Online fashion retailer Asos has reported falling sales but an improvement to profitability as losses continue to narrow.
In the 26 weeks to March 2, 2025, Asos reported a loss before tax of £241.5m, narrowing from a deeper loss of £270m year-on-year.
Group revenue fell 13% from £1.5bn to £1.3bn in the same period driven by “annualising declines in old inventory stock”. This was in line with Asos’ expectations.
Adjusted EBITDA was up nearly £60m to £42.5m, driven by a “new commercial model and sustained cost discipline.
Asos Design sales grew 9% year-on-year with own brand full-price sales returning to growth in the first half of the 2025 financial year.
Gross margins grew 500 basis points boosted by “lower markdown activity and higher full-price mix”.
Asos said early responses have “been strong” to the shift in its global distribution model where US customers can access better ranges through UK fulfilment.
It added that it will “closely monitor” the US tariff outlook and will respond as necessary through “improved agility and flexibility” of its sourcing and distribution model.
In the second half of the financial year, Asos’ initiatives include launching Topshop.com, Asos World loyalty program, live shopping features, enhanced search and personalisation, and further leveraging AI such as through its AI stylist and addressing causes of unnecessary returns.
It stands by its full year profitability guidance of gross margin of at least 46% and adjusted EBITDA to increase by at least 60% to £130m to £150m.
It expects revenue growth towards the bottom end of the range of -9% to -2%.
Asos chief executive officer José Antonio Ramos Calamonte said: “H1 FY25 is the strongest sign yet that our new commercial model is working.

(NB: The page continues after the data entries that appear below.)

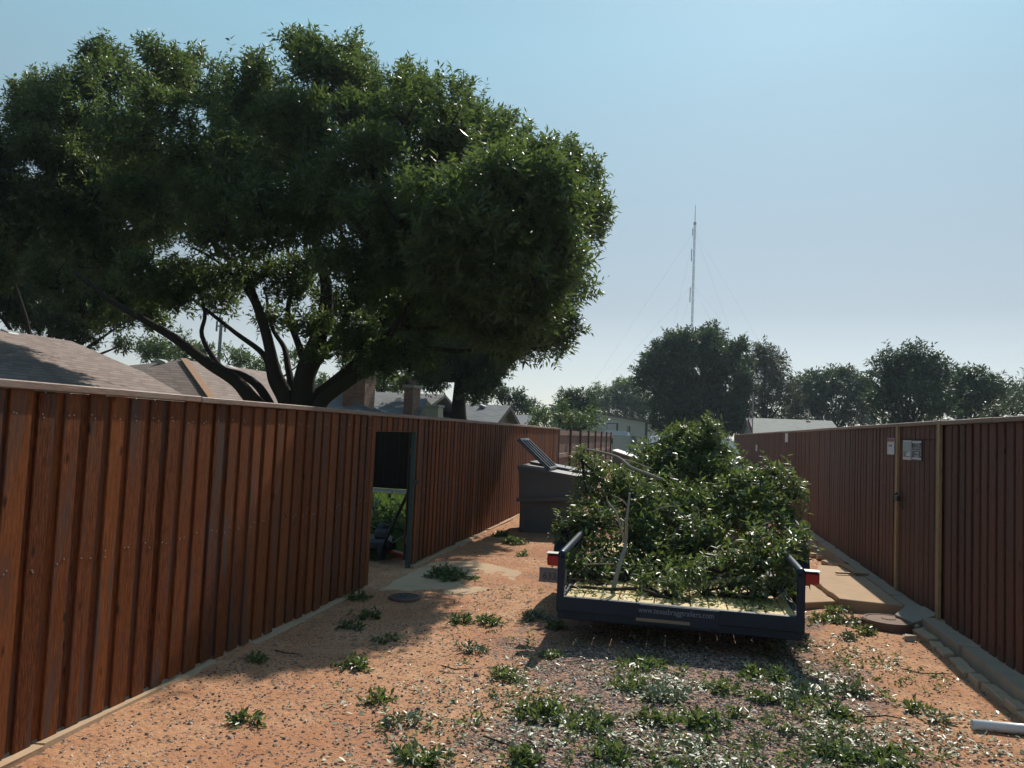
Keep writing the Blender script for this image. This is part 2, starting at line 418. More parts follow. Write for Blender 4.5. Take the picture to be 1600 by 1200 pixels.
M['leaf_far'] = mat_leaf('far_tree_leaf', (.022, .042, .024), (.060, .088, .044), (.08, .14, .04), .5, .4, .28)
M['leaf_light'] = mat_leaf('light_tree_leaf', (.040, .075, .020), (.10, .15, .04), (.16, .24, .05), .5, .4, .32)
M['leaf_grey'] = mat_leaf('grey_green_leaf', (.07, .085, .06), (.17, .19, .14), (.12, .16, .08), .5, .4, .25)
M['leaf_litter'] = mat_leaf('fallen_leaf', (.09, .12, .05), (.36, .38, .26), (.14, .2, .05), .42, .5, .12)
M['grass'] = mat_leaf('lawn_grass', (.09, .15, .025), (.20, .30, .05), (.2, .32, .05), .5, .4, .3)
M['dirt'] = mat_ground()
M['lawn'] = mat_plain('lawn_soil', (.10, .15, .035), .95, 0, .4, 3, .4, .1)
M['land'] = mat_plain('open_ground', (.10, .10, .05), .95, 0, .4, .2, .2, .1)
M['stonegrey'] = NT('loose_stone').m
t = NT('loose_gravel_stone'); at = t.N('ShaderNodeAttribute', attribute_name='tone')
t.col(t.ramp(at.outputs['Fac'], [(0, (.06, .045, .04)), (.3, (.16, .12, .10)), (.7, (.34, .24, .18)), (.9, (.45, .35, .27)), (1, (.68, .63, .57))]))
t.rough(.9); M['gravel'] = t.m
bpy.data.materials.remove(M.pop('stonegrey'))

# ------------------------------------------------------------------ foliage
def shoots_mesh(name, P, D, per, slen, llen, lwid, mat, droop=.15, seed=0, spread=1.0, tone_bias=0.0):
    """every shoot: narrow folded leaves set round a short twig; returns a mesh"""
    r = np.random.default_rng(seed); n = len(P)
    P = np.repeat(P, per, 0); D = np.repeat(D, per, 0); D = D/np.linalg.norm(D, axis=1, keepdims=True)
    k = np.tile(np.arange(per), n); tt = (k+r.random(n*per))/per
    S = slen*(.7+.6*r.random((n*per, 1)))
    base = P+D*(tt[:, None]*S)
    q = r.normal(size=(n*per, 3)); q -= (q*D).sum(1, keepdims=True)*D; q /= np.linalg.norm(q, axis=1, keepdims=True)+1e-9
    ld = D*(.35+.6*tt[:, None])+q*spread; ld[:, 2] -= droop; ld /= np.linalg.norm(ld, axis=1, keepdims=True)
    sd_ = np.cross(ld, r.normal(size=(n*per, 3))*.6+np.array([0, 0, 1.0])); sd_ /= np.linalg.norm(sd_, axis=1, keepdims=True)+1e-9
    nn = np.cross(sd_, ld)
    L = llen*(.65+.7*r.random((n*per, 1))); w = lwid*(.7+.6*r.random((n*per, 1)))/2
    mid = base+ld*L*.45+nn*w*.35
    tip = base+ld*L-nn*L*.08*r.random((n*per, 1))
    V = np.stack([base, mid+sd_*w, tip, mid-sd_*w], 1).reshape(-1, 3)
    i = np.arange(n*per)*4
    F = np.stack([np.stack([i, i+1, i+2], 1), np.stack([i, i+2, i+3], 1)], 1).reshape(-1, 3)
    st = np.repeat(r.random(n), per)
    tone = np.clip(.55*st+.45*r.random(n*per)+tone_bias, 0, 1)
    return npmesh(name, V, F, np.repeat(tone, 2), False, [mat])

def lump_shoots(lumps, density, seed, up=.55, inner=.35, rag=.22):
    """shoot positions and directions over ragged ellipsoids; lumps: (centre, (rx,ry,rz)) in metres; density per m2"""
    r = np.random.default_rng(seed); P = []; D = []
    for c, R in lumps:
        c = np.array(c); R = np.array(R); A = 4*math.pi*((R[0]*R[1]+R[0]*R[2]+R[1]*R[2])/3)
        n = max(6, int(A*density)); d = r.normal(size=(n, 3)); d /= np.linalg.norm(d, axis=1, keepdims=True)
        ph = r.random(6)*7
        wob = 1+rag*(np.sin(d[:, 0]*5+ph[0])*np.sin(d[:, 2]*6+ph[1])+.6*np.sin(d[:, 1]*9+ph[2])*np.sin(d[:, 0]*11+ph[3]))
        rad = np.where(r.random(n) < inner, r.uniform(.35, .9, n), r.uniform(.86, 1.06, n))*wob
        p = c+d*R*rad[:, None]
        dd = d*.8+np.array([0, 0, up])+r.normal(size=(n, 3))*.35
        P.append(p); D.append(dd)
    return np.concatenate(P), np.concatenate(D)

def cluster_lumps(lumps, rsub, cover, seed, flat=.75):
    """break every big lobe into leafy sprays of radius rsub set over its surface, with gaps between"""
    r = np.random.default_rng(seed); out = []
    for c, R in lumps:
        R = np.array(R); A = 4*math.pi*R.mean()**2; n = max(3, int(cover*A/(math.pi*rsub*rsub)))
        d = r.normal(size=(n, 3)); d[:, 2] = d[:, 2]*.9+.18; d /= np.linalg.norm(d, axis=1, keepdims=True)
        q = r.uniform(.55, 1.0, n)**.6; k = r.uniform(.6, 1.35, n)
        for i in range(n):
            rs = min(rsub*k[i], R.mean()*.8); p = np.array(c)+d[i]*R*q[i]*(1-.35*rs/R.mean())
            if r.random() < .26 and d[i, 2] > .05: out.append((p+np.array([0, 0, rs*.5]), (rs*.42, rs*.42, rs*1.15)))
            else: out.append((p, (rs, rs, rs*flat)))
    return out

def twigs_for(mb, lumps, per, r0, seed):
    rr = random.Random(seed)
    for c, R in lumps:
        c = Vector([float(q) for q in c])
        for _ in range(per):
            d = Vector((rr.gauss(0, 1), rr.gauss(0, 1), rr.gauss(.5, .8))).normalized()
            e = c+Vector((d.x*R[0], d.y*R[1], d.z*R[2]))*.92; s = c-Vector((0, 0, R[2]*rr.uniform(.1, .5)))
            m = (s+e)/2+Vector([rr.uniform(-.12, .12)*R[0] for _ in range(3)])
            mb.tube([s, m, e], [r0, r0*.6, r0*.2], 5, False)

def plumps(lst, Y, jy=0, seed=0, ry=1.0):
    """lumps written as (px, py, radius in px[, extra depth]) -> metres at depth Y"""
    rr = random.Random(seed); out = []
    for q in lst:
        y = Y+(q[3] if len(q) > 3 else rr.uniform(-jy, jy)); c = W(q[0], q[1], y); r = q[2]*y/FPX
        out.append((c, (r, r*ry, r)))
    return out

def make_tree(name, label, lst, Y, trunk_px, mat, density, per, slen, llen, lwid, seed, jy=1.5, group=None, tr=.2, cat='tree', ry=1.0, twn=5, fk=.4):
    lumps = plumps(lst, Y, jy, seed, ry)
    base = W(trunk_px, 690, Y); base[2] = 0
    root = thing(name, label, cat, tuple(base), group)
    sub = cluster_lumps(lumps, max(.4, 7.5*Y/FPX), .62, seed+3, .65)
    P, D = lump_shoots(sub, density*.8, seed, .7, .3, .28)
    me = shoots_mesh('crown', P-base, D, per, slen, llen, lwid, mat, seed=seed+1)
    link('crown', me, root)
    mb = MB(); cs = [Vector([float(q) for q in c]) for c, R in lumps]
    top = sum(cs, Vector())/len(cs)
    fork = Vector((base[0], base[1], max(.8, top.z*fk)))
    mb.tube([Vector(base), (Vector(base)+fork)/2+Vector((.05, 0, 0)), fork], [tr*1.3, tr, tr*.5], 10)
    mb.obj('trunk', M['bark'], root, smooth=True); mb = MB()
    for c in cs: mb.tube([fork, fork.lerp(c, .5)+Vector((0, 0, (c-fork).length*.06)), c], [tr*.55, tr*.35, tr*.12], 6, False)
    twigs_for(mb, lumps, twn, tr*.14, seed)
    mb.obj('branches', M['bark'], root, smooth=True, kind='stuff')
    return root

# ------------------------------------------------------------------ ground
def ground_z(x, y):
    x = np.asarray(x, float); y = np.asarray(y, float)
    z = (vnoise(x+50, y+50, 1.3, 1)-.5)*.035+(vnoise(x+50, y+50, .35, 2)-.5)*.016+(vnoise(x+50, y+50, .11, 3)-.5)*.008
    z += .018*np.exp(-((x-.1)/.5)**2)-.012*np.exp(-((x-1.15)/.3)**2)-.012*np.exp(-((x+1.0)/.3)**2)
    return z
ys = [0.4]
while ys[-1] < 48: ys.append(ys[-1]+max(.035, .0085*ys[-1]))
ys = np.array(ys); xs = np.linspace(-3.35, 2.62, 150)
XX, YY = np.meshgrid(xs, ys); ZZ = ground_z(XX, YY)
V = np.stack([XX, YY, ZZ], -1).reshape(-1, 3); nx = len(xs); ny = len(ys)
a = (np.arange(ny-1)[:, None]*nx+np.arange(nx-1)[None, :]).ravel()
F = np.stack([a, a+1, a+nx+1, a+nx], 1)
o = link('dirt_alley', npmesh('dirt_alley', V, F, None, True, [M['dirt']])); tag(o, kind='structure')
mb = MB(); mb.add([(-700, -60, -.06), (700, -60, -.06), (700, 1100, -.06), (-700, 1100, -.06)], [(0, 1, 2, 3)])
tag(mb.obj('ground', M['land']), kind='structure')
mb = MB(); mb.add([(-17, 3, -.03), (-3.36, 3, -.03), (-3.36, 24, -.03), (-17, 24, -.03)], [(0, 1, 2, 3)])
tag(mb.obj('lawn', M['lawn']), kind='structure')
mb = MB(); mb.bbox((-9.5, 18.2, -.02), (-4.4, 19.3, .05)); tag(mb.obj('patio_path', M['concrete']), kind='structure')
mb = MB(); mb.add([(-3.9, 7.6, -.022), (-3.36, 7.6, -.022), (-3.36, 10.2, -.022), (-4.2, 10.2, -.022)], [(0, 1, 2, 3)])
tag(mb.obj('bare_soil', M['dirt']), kind='structure')
# grass blades in the back yard, as far as the gate lets one see
n = 16000; gx = rng.uniform(-9.5, -3.5, n); gy = rng.uniform(9.5, 18.2, n)
keep = np.abs(gx+.33*gy) < 2.2; gx = gx[keep]; gy = gy[keep]; n = len(gx)
P = np.stack([gx, gy, np.full(n, -.03)], 1); D = rng.normal(size=(n, 3))*.3+[0, 0, 1]
me = shoots_mesh('grass', P, D, 3, .02, .10, .014, M['grass'], droop=-.6, seed=5)
tag(link('grass', me), 'bright green mown lawn seen through the gate opening', 'grass', kind='stuff')

# ------------------------------------------------------------------ fences
def board_mesh(name, w, h, th, mat, seed):
    """one picket standing on z=0, face towards +X, slightly eased long edges and an uneven foot"""
    r = random.Random(seed); e = .004; hw = w/2; mb = MB()
    prof = [(-th, -hw), (-e, -hw), (0, -hw+e), (0, hw-e), (-e, hw), (-th, hw)]
    rows = []
    zs = [0, h*.5, h]; bow = r.uniform(-.003, .003); sk = r.uniform(-.002, .002)
    vs = []
    for i, z in enumerate(zs):
        for x, y in prof: vs.append((x+(bow if i == 1 else 0), y+(sk if i == 1 else 0), z+(r.uniform(-.004, .004) if i == 0 else 0)))
    n = 6; fs = [tuple(range(n)), tuple(2*n+k for k in range(n-1, -1, -1))]
    for i in range(2):
        for k in range(n):
            a, b = i*n+k, i*n+(k+1) % n; fs.append((a, a+n, b+n, b))
    mb.add(vs, fs)
    me = npmesh(name, mb.v, mb.f, [0.0]*len(mb.f), False, [mat]); return me

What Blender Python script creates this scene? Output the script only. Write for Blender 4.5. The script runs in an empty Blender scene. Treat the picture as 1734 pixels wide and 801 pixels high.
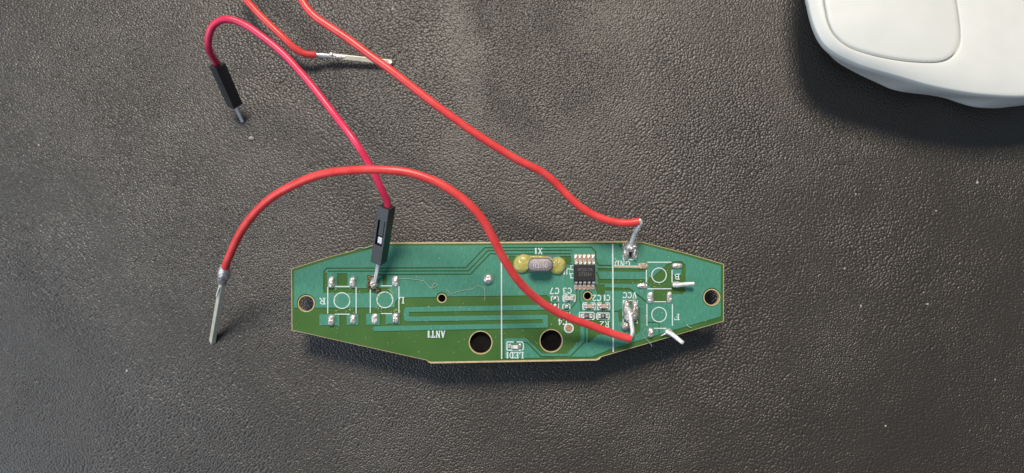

We are driving a significant transformation in profitability, with positive adjusted EBITDA up by circa £60m year-on-year.
“Customers are responding positively to our focus on full-price sales, speed to market, and quality, resulting in a 9% year-on-year increase in Asos Design sales in the UK, and positive momentum with our partner brands.
“Importantly, these successes have been achieved whilst maintaining strong cost control and improving our inventory health. We look forward to a fantastic pipeline of new products, brands and customer experiences, and remain confident in our ability to deliver sustainable, profitable growth.”